The critical thinking regarding the Beatles' recording career has shifted in the decades since they broke up. Where once Sgt. Pepper's Lonely Hearts Club Band was identified as their showstopper masterpiece, current evaluation places its predecessor Revolver in that esteemed position.

And it's not too hard to hear why. The album was a groundbreaking piece of work when it was released in August 1966, its impact immediately felt throughout popular music while its influence only grew in the decades to come. Sgt. Pepper's was a pop culture milestone; Revolver pulled the trigger to make it all happen. More than half a century later it still sounds like a record made by people staging a revolution while everyone else was still catching up with the old regime.

Yet much of the album started in traditional ways. The Super Deluxe box set of Revolver's remixed and expanded Special Edition – once again overseen by Giles Martin, son of original producer George Martin, and Sam Okell, who worked on similarly upgraded editions of Sgt. Pepper's Lonely Hearts Club Band, The Beatles, Abbey Road and Let It Be – details over five discs the evolution of one of pop music's most acclaimed and important works.

While the result isn't as painstakingly detailed or as revelatory as Martin and Okell's Sgt. Pepper's and White Album sets, the transition from Revolver's first-thoughts stage to the finished product is more revealing than it was on 2021's Let It Be update. That's a product of the albums' respective environments: Let It Be found the Beatles getting back to their roots as a live band, where Revolver marked their first real step into total studio construction.

Look no further than the first take of the first song recorded for the album: "Tomorrow Never Knows," the future-seizing closing track of the LP that changed the way an entire generation of artists made records going forward. In this skeletal version – the first of 31 session songs here that include rehearsals, backing tracks, work tapes and sped-up and slowed-down takes of the album cuts – John Lennon circles his way around the basic structure of the song while searching for the right lyrical and melodic tone.
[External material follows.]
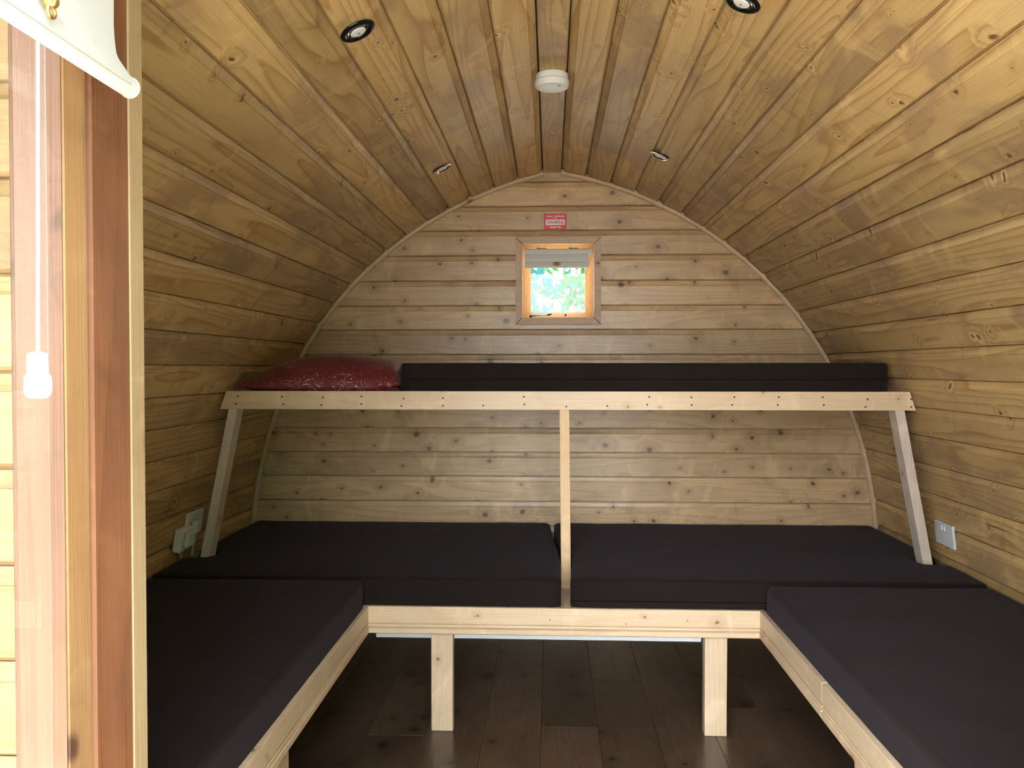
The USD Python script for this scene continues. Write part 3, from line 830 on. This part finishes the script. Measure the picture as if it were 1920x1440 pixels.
text('KINDLY REFRAIN', .0078, .0205, 'white_print', width=.083)
text('FROM', .0036, .0145, 'white_print', width=.013)
obj('white_band', box(-.0435, .0435, -.0042, -.0033, -.0150, .0100), 'white_print', sg)
text('Smoking', .0140, -.0080, 'maroon_print', width=.074, y=-.0042)
text('THANK YOU', .0075, -.0280, 'white_print', width=.052)

# ------------------------------------------------------------------ little blind on the rear window
wb = empty('window_blind', (.033, YB - .004, 1.70), 'small grey pleated blind drawn up at the rear window', 'blind')
obj('head_rail', prism([(-.012, .0285), (.006, .0285), (.010, .040), (.010, .054), (-.004, .0545), (-.012, .050)], -.150, .152), 'grey_blind', wb)
obj('pleat', prism([(-.010, -.006), (.006, -.006), (.006, .028), (-.007, .028), (-.011, .012)], -.148, .138), 'grey_blind', wb)
obj('pleat', prism([(-.012, -.031), (.006, -.031), (.006, -.007), (-.008, -.007), (-.013, -.02)], -.150, .140), 'grey_blind', wb)
kn = lathe([(0, .011), (.004, .0105), (.0075, .008), (.009, .004), (.006, .001), (.004, 0), (0, 0)], 20)
kn2 = trimesh.creation.icosphere(2, 1.0).apply_scale([.0185, .0095, .003]).apply_translation([0, 0, .001])
obj('knob', join(kn, kn2), 'bronze', wb, mat4=frame((-.005, -.0125, -.014), (1, 0, 0), (0, 0, 1), (0, -1, 0)), smooth=40)
for xx in (-.072, .072):
    obj('bracket', join(box(xx - .020, xx + .020, -.004, .010, .0555, .0585), box(xx - .022, xx - .012, -.006, .006, .0560, .0600)), 'dark_metal', wb)


# ------------------------------------------------------------------ fittings on the curved lining
def on_arch(S, s):
    """point and inward normal at distance s down the lining from the ridge"""
    dd = np.r_[0, np.cumsum(np.linalg.norm(np.diff(S, axis=0), axis=1))]
    i = min(np.searchsorted(dd, s, 'right') - 1, len(S) - 2)
    t = (s - dd[i]) / (dd[i + 1] - dd[i])
    p = S[i] * (1 - t) + S[i + 1] * t
    d = S[i + 1] - S[i]
    d /= np.linalg.norm(d)
    nn = np.array([d[1], -d[0]])
    if nn @ (np.array([0, .9]) - p) < 0:
        nn = -nn
    return p, nn, d


DOWN = [(SL, .4135, 1.848, 'black-rimmed recessed downlight near the front, left of the ridge'), (SL, .3945, 3.166, 'small chrome downlight near the rear gable, left of the ridge'),
        (SR, .368, 3.138, 'small chrome downlight near the rear gable, right of the ridge'), (SR, .374, 1.827, 'black-rimmed recessed downlight at the top edge, right of the ridge')]
proto = {}
for S, s, y, lab in DOWN:
    p, nn, d = on_arch(S, s)
    xax = np.array([0, 1.0, 0])
    zax = np.array([nn[0], 0, nn[1]])
    yax = np.cross(zax, xax)
    mm = frame((p[0] + nn[0] * .0006, y, p[1] + nn[1] * .0006), xax * .92, yax * .92, zax)
    kind = 'downlight'
    bez = 'black_chrome' if 'black' in lab else 'chrome'
    if bez in proto:
        copy_thing(proto[bez], mat4=mm, label=lab, group=None)
        continue
    t = empty(kind, mat4=mm, label=lab, cat='downlight')
    proto[bez] = t
    obj('bezel', lathe([(.0265, .0005), (.0435, .0), (.0445, .0012), (.0425, .0042), (.037, .0058), (.031, .0052), (.0275, .0025), (.0265, .0005)], 48), bez, t, smooth=50)
    obj('reflector', lathe([(.0262, .0025), (.0245, .0015), (.018, .0006), (0, .0003)], 40), 'chrome', t, smooth=50)
    obj('lamp', lathe([(0, .0018), (.015, .0018), (.0185, .0022), (.0195, .0040), (.0180, .0052), (.013, .0060), (0, .0064)], 36), 'lamp_white', t, smooth=50)
    obj('lamp_pin', lathe([(0, .0064), (.0018, .0064), (.0015, .0078), (0, .0082)], 12), 'dark_metal', t, smooth=50)

al = empty('smoke_alarm', (.004, 2.565, SL[0][1] + .001), 'round white smoke alarm on the ridge board of the ceiling', 'smoke alarm')
obj('base', lathe([(0, 0), (.047, 0), (.049, -.003), (.049, -.015), (.046, -.0185), (0, -.0185)], 56), 'white_plastic', al, smooth=35)
obj('body', lathe([(0, -.019), (.049, -.019), (.0515, -.0215), (.0515, -.034), (.048, -.0395), (.038, -.042), (0, -.0425)], 56), 'white_plastic', al, smooth=35)
obj('indicator', lathe([(0, 0), (.003, 0), (.0025, -.002), (0, -.0026)], 12).apply_translation([.0, -.043, -.0405]), 'lamp_white', al, smooth=40)
obj('test_slot', box(.018, .026, -.026, -.024, -.0432, -.0415), 'dark_metal', al)


# sockets on the side walls
def wall_frame(S, z, y, side):
    dd = np.r_[0, np.cumsum(np.linalg.norm(np.diff(S, axis=0), axis=1))]
    s = np.interp(-z, -S[:, 1], dd)
    p, nn, d = on_arch(S, s)
    zax = np.array([nn[0], 0, nn[1]])
    yax = np.array([-d[0], 0, -d[1]])
    xax = np.cross(yax, zax)
    return (p[0] + nn[0] * .001, y, p[1] + nn[1] * .001), xax, yax, zax


def socket(name, mm, label, sockets=(-.036, .036)):
    t = empty(name, mat4=mm, label=label, cat='socket')
    obj('plate', box(-.0735, .0735, -.043, .043, 0, .0095, .003), 'white_plastic', t)
    for cx in sockets:
        for (dx, dz, w, hh) in ((0, .012, .004, .008), (-.011, -.010, .008, .004), (.011, -.010, .008, .004)):
            obj('pin_slot', box(cx + dx - w / 2, cx + dx + w / 2, dz - hh / 2 - .010, dz + hh / 2 - .010, .0088, .0098), 'lamp_white', t)
    for cx in (-.012, .012):
        obj('switch', box(cx - .005, cx + .005, .016, .032, .009, .0125, .001), 'white_gloss', t)
    return t


o_, xa_, ya_, za_ = wall_frame(SR, .611, 3.155, 1)
socket('socket', frame(o_, xa_, ya_, za_), 'white double socket on the right wall beside the slanted post')
o_, xa_, ya_, za_ = wall_frame(SL, .634, 3.155, -1)
socket('socket', frame(o_, xa_, ya_, za_), 'white double socket on the left wall with a plug in it')

o2_ = np.array(o_) + np.array(za_) * .0105 + np.array([0, -.018, -.012])
pg = empty('plug', mat4=frame(o2_, xa_, ya_, za_), label='white plug in the left wall socket, its flex hanging down', cat='plug')
obj('body', box(-.022, .022, -.027, .024, 0, .022, .006), 'white_plastic', pg)
obj('flex', tube([(0, -.024, .012), (.000, -.05, .013), (-.006, -.08, .011), (-.006, -.108, .012)], .004, 8), 'cream_flex', pg, smooth=True)

o3, xa3, ya3, za3 = wall_frame(SL, .592, 3.045, -1)
ad = empty('power_adaptor', mat4=frame(o3, xa3, ya3, za3), label='white boxy power adaptor on the left wall in front of the socket', cat='adaptor')
obj('housing', box(-.050, .058, -.044, .042, 0, .030, .006), 'white_plastic', ad)
obj('front_disc', box(-.030, .040, -.030, .032, .030, .046, .010), 'white_plastic', ad)
obj('flex', tube([(-.01, -.044, .016), (-.004, -.058, .016), (.007, -.070, .013)], .006, 8), 'cream_flex', ad, smooth=True)

# ------------------------------------------------------------------ outdoors
gm = trimesh.creation.cylinder(60, .2, sections=64).apply_translation([0, 0, -.17])
obj('ground', gm, 'gravel', kind='structure', label='pale gravel ground around the pod', cat='ground')


def tree(name, loc, hgt, mat, n, spread, label, seed, lo):
    r = np.random.default_rng(seed)
    t = empty(name, loc, label, 'tree', 'trees beyond the rear window')
    obj('trunk', tube([(0, 0, 0), (.05, .02, hgt * .4), (-.03, .05, hgt * .75), (.02, 0, hgt)], [.07, .055, .035, .012], 10), 'bark', t, smooth=True)
    c = r.normal(size=(n, 3)) * np.array([spread, spread, (hgt - lo) * .28]) + np.array([0, 0, (hgt + lo) / 2])
    c = c[(c[:, 2] > lo * .7)]
    n = len(c)
    a = r.normal(size=(n, 3)); a /= np.linalg.norm(a, axis=1, keepdims=True)
    b = np.cross(a, r.normal(size=(n, 3))); b /= np.linalg.norm(b, axis=1, keepdims=True)
    s = r.uniform(.05, .13, (n, 1))
    k = np.cross(a, b) * .15
    V = np.stack([c - a * s, c + b * s * .45 + k * s, c + a * s, c - b * s * .45 + k * s], 1).reshape(-1, 3)
    q = np.arange(n)[:, None] * 4
    Fc = np.vstack([q + [0, 1, 2], q + [0, 2, 3]])
    lf = obj('foliage', trimesh.Trimesh(V, Fc, process=False), mat, t)
    lf.SetCustomDataByKey('kind', 'stuff')


tree('leafy_tree', (-.55, 9.5, -.07), 3.6, 'leaf_teal', 520, .30, 'blue-green leafy tree at the left behind the rear window', 1, 1.2)
tree('leafy_tree', (.35, 11.5, -.07), 3.0, 'leaf_green', 560, .34, 'green leafy tree at the middle behind the rear window', 2, .9)
tree('leafy_tree', (1.15, 10.0, -.07), 3.6, 'leaf_green', 420, .20, 'green leafy tree at the right behind the rear window', 3, 1.2)


# clipped conifer hedge along the right edge of the clearing, behind the camera
m = trimesh.creation.box([6.5, 1.2, 3.4]).subdivide().subdivide().subdivide().subdivide()
m.apply_translation([3.25, 0, 1.63])
nv = m.vertices
dsp = meshkit.fbm(nv * 1.8, 5, 3) - .5
nv = nv + m.vertex_normals * (dsp[:, None] * .5)
m.vertices = nv
a0, a1 = np.array([1.30, -.3]), np.array([1.75, -7.0])
dd_ = (a1 - a0) / np.linalg.norm(a1 - a0)
obj('hedge', m, 'leaf_green', mat4=frame((a0[0] + .6, a0[1], -.07), (dd_[0], dd_[1], 0), (-dd_[1], dd_[0], 0), (0, 0, 1)), label='tall clipped conifer hedge at the right of the clearing before the pod', cat='hedge')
He finds it by the time the mono mix, complete with loops and other forms of tape manipulation, appears as the next track in the collection. And that's pretty much how the Revolver Special Edition unspools: a spare, initial take proceeded by a version similar to the one you know that's been filled in with some help from the elder Martin. The differences along the way vary from eye-opening to minuscule: George Harrison's acoustic version of "Love You To" without the Indian music accessories, an energetic "And Your Bird Can Sing" that breaks down in a fit of giggles, "Eleanor Rigby" with strings but without Paul McCartney's vocal, early acoustic sketches for "Yellow Submarine" with different lyrics and Lennon singing lead.

The session discs are just two – but likely for fans the most important – parts of the Super Deluxe edition. The new, remixed Revolver (Disc One) isn't as extreme as Martin and Okell's previous tinkering; the original mono master (Disc Four) offers a slightly different take on the classic album. And the four-track Disc Five EP features new stereo and original mono mixes of the two other songs recorded during the album sessions, the single "Paperback Writer" and "Rain." They all come together for an invigorating listen to one of the most significant chapters of rock history, pieced together as new light began to reveal itself through the haze of the '60s. From here on out, nothing was the same.